Com um jogo feito, o Hellas Verona tinha a coincidência inócua de estar em primeiro lugar no campeonato, que já calhou a muitos clubes, em muitos países, e continuará a calhar, mas, vieram as semanas, os jogos, as malvidências e os dizeres de que isto um dia vai acabar, e nada. Da primeira à trigésima jornada, apenas sairiam do trono na décima sexta.
Na vigésima nona e penúltima, a 12 de maio de 1985, eram campeões de Itália. A melhor equipa era a sem estrelas, a do conjunto de jogadores colados pelo suor em vez da pompa dos nomes, mesmo que houvesse Briegel, um internacional alemão, e também Elkjaer Larsen, dinamarquês que ainda ninguém sabia, mas ficaria em terceiro e segundo nas votações para duas Bolas de Ouro dali para a frente.

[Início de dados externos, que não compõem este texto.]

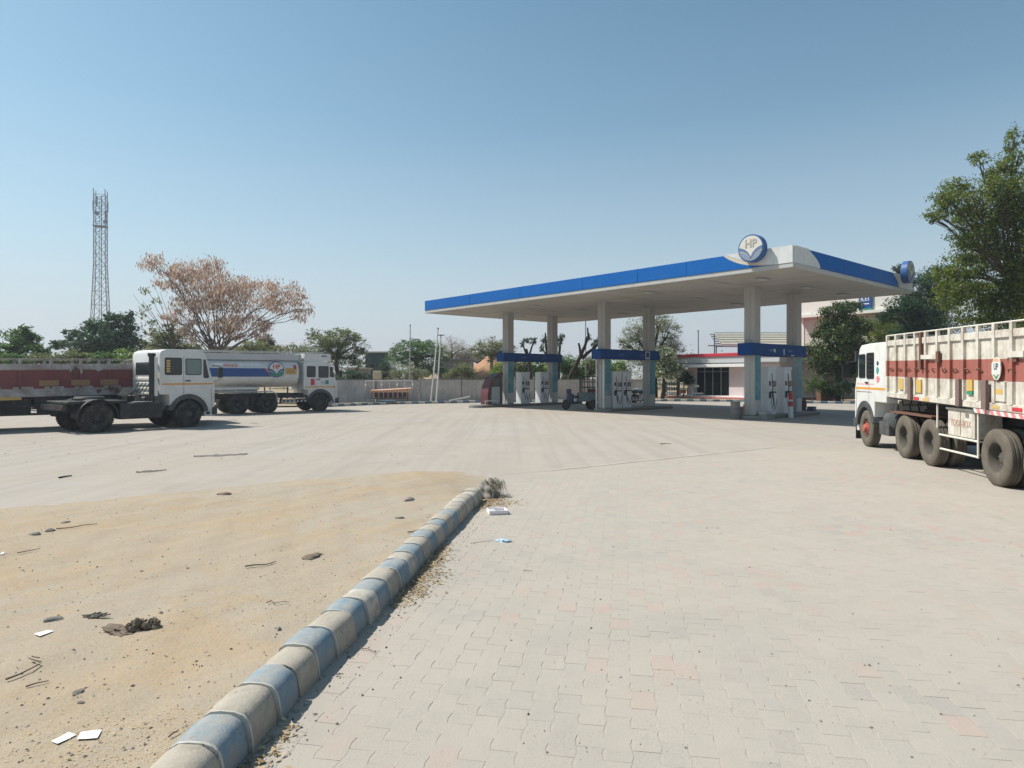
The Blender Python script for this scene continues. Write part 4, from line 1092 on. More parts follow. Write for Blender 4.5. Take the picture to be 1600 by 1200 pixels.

Todos foram canalizados para um futebol vistoso, contra-atacante e descomplexado por Osvaldo Bagnoli, o treinador que somente utilizaria 17 jogadores durante a época e não teve pudores em admitir, mais tarde, que foi tudo uma questão de escolher quem devia para os lugares adequados.
Porque o futebol "é um jogo simples", resumiria ao site "Goal", ao explicar a simplicidade dizendo que "o importante é ter sorte e encontrar os tipos certos, pô-los nas posições certas e deixá-los expressarem-se livremente".
Bagnoli acreditava que "é a sua força de vontade que se sobrepõe a tudo”, parecia menosprezar conceitos como "a pressão e a marcação à zona", ao classificá-los como "não indispensáveis", sumarizando a época ganhadora com o Hellas Verona com uma frase - "Liderei jogadores que mereceram ganhar o scudetto sem inventar tácticas, sem maquiavelismo ou segredos". Galderisi, que já reformado e grisalho viria a treinar o Olhanense, em 2014, diria ao jornal "i" que "na pré-temporada [falaram] em evitar a despromoção" - "era uma boa equipa, mas ninguém pensava que podíamos ganhar".
Mas venceram, foram os melhores e tiveram que olhar bem para baixo para verem a Juventus no quinto lugar e a AS Roma em sétimo, os dois anteriores campeões italianos, entre os quais se ensanduichou o AC Milan. Os típicos matulões da Série A acabaram em posições derrotadas na primeira temporada da história em que a liga italiana passou a sortear os árbitros para cada jogo, em vez de os nomear. E muita gente associou o feito do Hellas Verona esta mudança.
Essa alteração na arbitragem viera, em grande parte, do Totonero, o primeiro grande escândalo de corrupção no futebol italiano, que rebentara cinco anos antes ao provar-se que existia uma rede de apostas e combinação de resultados. AC Milan e Lazio seriam despromovidos e deduziriam-se pontos ao Avellino, ao Bologna e ao Perugia.
Em 1984/85, para evitar eventuais influências dos clubes mais poderosos, os árbitros foram sorteados e não nomeados. O Hellas Verona foi campeão. Na época seguinte, reverteu-se às nomeações. Até hoje, apenas dois clubes seriam campeões da Séria A sem que antes já o tivessem sido."